Julius Baer, Switzerland's No.3 private bank, plans to double its Asian assets to 20-25 per cent of its total in five years as it recruits new staff and opens more offices in the fast-growing region.

The private bank is also functioning from the Dubai International Financial Centre (DIFC).
 
Julius Baer, which had 166 billion Swiss francs ($155.4 billion) in assets under management as of end-June, derives the bulk of its business in Europe, with Asian clients accounting for just over 10 percent of total assets.

But the bank has identified Asia as its "second home market" and its expansion plans include upgrading its Northeast Asia headquarters in Hong Kong to a booking centre before year-end and opening a representative office in Shanghai next year.

Julius Baer also plans to set up a trust office in Singapore to advise clients in areas such as estate planning, CEO for Asia and the Middle East Thomas Meier said on Monday.

"We are trying to move into a (Singapore) office space that can house 700 people," he said when asked about new hirings. The bank employs over 400 people in Asia, the majority of them in Singapore.

Global private banks are increasingly turning their eyes to Asia, where -- with the exclusion of Japan -- wealth is expected to grow at nearly twice the global rate, according to the Boston Consulting Group.
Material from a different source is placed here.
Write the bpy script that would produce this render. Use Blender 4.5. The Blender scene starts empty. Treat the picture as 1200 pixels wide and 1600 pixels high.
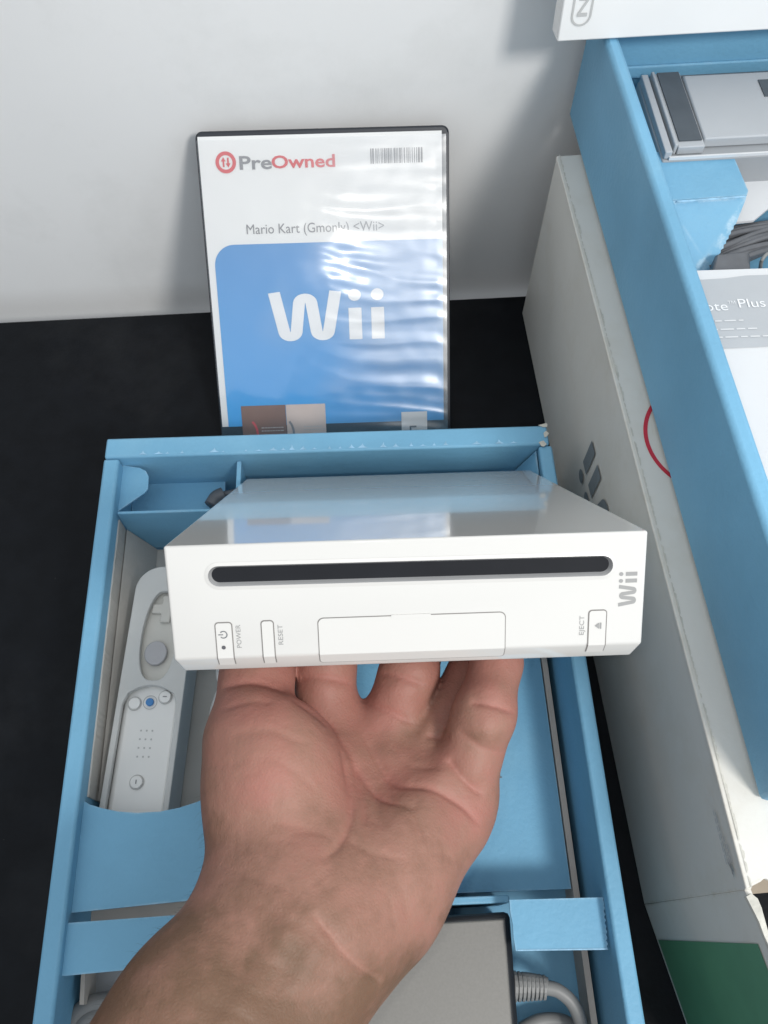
import bpy, bmesh, math, random
import numpy as np
from mathutils import Vector, Matrix
from mathutils.noise import noise as vnoise

random.seed(7)
rng = np.random.default_rng(7)
SC = bpy.context.scene
COL = SC.collection

# ------------------------------------------------------------------ camera
F_PX = 1300.0
PITCH = math.radians(62.67)
CAM_H = 0.455
CAM = np.array([0.0, 0.0, CAM_H])
AX_R = np.array([1.0, 0.0, 0.0])
AX_F = np.array([0.0, math.cos(PITCH), -math.sin(PITCH)])
AX_U = np.array([0.0, math.sin(PITCH), math.cos(PITCH)])
cam_d = bpy.data.cameras.new('camera')
cam = bpy.data.objects.new('camera', cam_d)
COL.objects.link(cam)
cam.location = CAM
cam.rotation_euler = (math.pi / 2 - PITCH, 0, 0)
cam_d.sensor_fit = 'VERTICAL'
cam_d.sensor_height = 24.0
cam_d.lens = F_PX / 1600.0 * 24.0
cam_d.clip_start = 0.01
cam_d.clip_end = 50
SC.camera = cam

# ------------------------------------------------------------------ light
world = bpy.data.worlds.new('World')
SC.world = world
world.use_nodes = True
# the room itself: bright ceiling and window side on the right, dim on the left
wn, wk = world.node_tree.nodes, world.node_tree.links
wtc = wn.new('ShaderNodeTexCoord')
wdot = wn.new('ShaderNodeVectorMath')
wdot.operation = 'DOT_PRODUCT'
wdot.inputs[1].default_value = (0.42, -0.30, 0.86)
wk.new(wtc.outputs['Generated'], wdot.inputs[0])
wmr = wn.new('ShaderNodeMapRange')
wmr.inputs['From Min'].default_value = -0.35
wmr.inputs['From Max'].default_value = 1.0
wmr.inputs['To Min'].default_value = 0.10
wmr.inputs['To Max'].default_value = 1.24
wk.new(wdot.outputs['Value'], wmr.inputs['Value'])
wk.new(wmr.outputs[0], wn['Background'].inputs[1])
wn['Background'].inputs[0].default_value = (0.86, 0.93, 1.0, 1)


def area_light(name, loc, target, size, power, col):
    l = bpy.data.lights.new(name, 'AREA')
    l.size = size
    l.energy = power
    l.color = col
    o = bpy.data.objects.new(name, l)
    COL.objects.link(o)
    o.location = loc
    d = Vector(target) - Vector(loc)
    o.rotation_euler = d.to_track_quat('-Z', 'Y').to_euler()
    return o


area_light('room_light', (0.44, -0.38, 0.88), (0, 0.2, 0.05), 0.17, 7.3, (1.0, 0.97, 0.93))
fl = bpy.data.lights.new('phone_flash', 'POINT')
fl.energy = 0.36
fl.shadow_soft_size = 0.004
fl.color = (1.0, 0.97, 0.92)
fo = bpy.data.objects.new('phone_flash', fl)
COL.objects.link(fo)
fo.location = CAM + AX_R * -0.012 + AX_U * 0.003

vs = SC.view_settings
vs.view_transform = 'Standard'
vs.look = 'None'
vs.exposure = 0.0
vs.gamma = 1.0
vs.use_curve_mapping = False


# ------------------------------------------------------------------ geometry helpers
def ray(px, py):
    return AX_F + AX_R * (px - 600) / F_PX + AX_U * (800 - py) / F_PX


def at_z(px, py, z):
    d = ray(px, py)
    return CAM + d * ((z - CAM_H) / d[2])


def at_depth(px, py, z):
    return CAM + ray(px, py) * z


def on_plane(px, py, p0, n):
    d = ray(px, py)
    return CAM + d * (np.dot(np.array(p0) - CAM, n) / np.dot(d, n))


def unit(v):
    v = np.array(v, float)
    return v / np.linalg.norm(v)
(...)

Private banks in Singapore and Hong Kong, the region's most prominent financial centres, already manage $700 billion.

While Switzerland remains the world's biggest wealth management centre with $2 trillion of offshore managed wealth, the centre came under pressure from an erosion of traditional bank secrecy and a bitter U.S. tax fraud investigation into Swiss bank giant UBS.
 
Julius Baer CEO Boris Collardi said the bank was keen on "selective acquisitions" and has excess capital of 1.2 billion Swiss francs available to support its growth strategy.

"We would love to buy something in Asia... The problem is everybody wants to buy but nobody wants to sell," he said.

Julius Baer has already significantly boosted its presence in Asia thanks to its acquisition last year of the Asian private banking assets of Dutch bank ING.

Julius Baer's Asian operations have seen double-digit increases in new client money and Asia's millionaires will likely see assets grow by an average of 13 per cent annually in the next five years, he added, citing a report by Merrill Lynch and Capgemini.

The wealth manager said it also hoped to "grow opportunistically" in central and eastern Europe as well as in Latin America, the Middle East and Indian subcontinent but will continue to shun the United States.

Collardi said private banking clients were still moving their wealth out of hedge funds and private equity even as institutional money returns to the sector.

Private clients were still cautious in their outlook and the more popular investments at the moment included gold and foreign exchange, he said.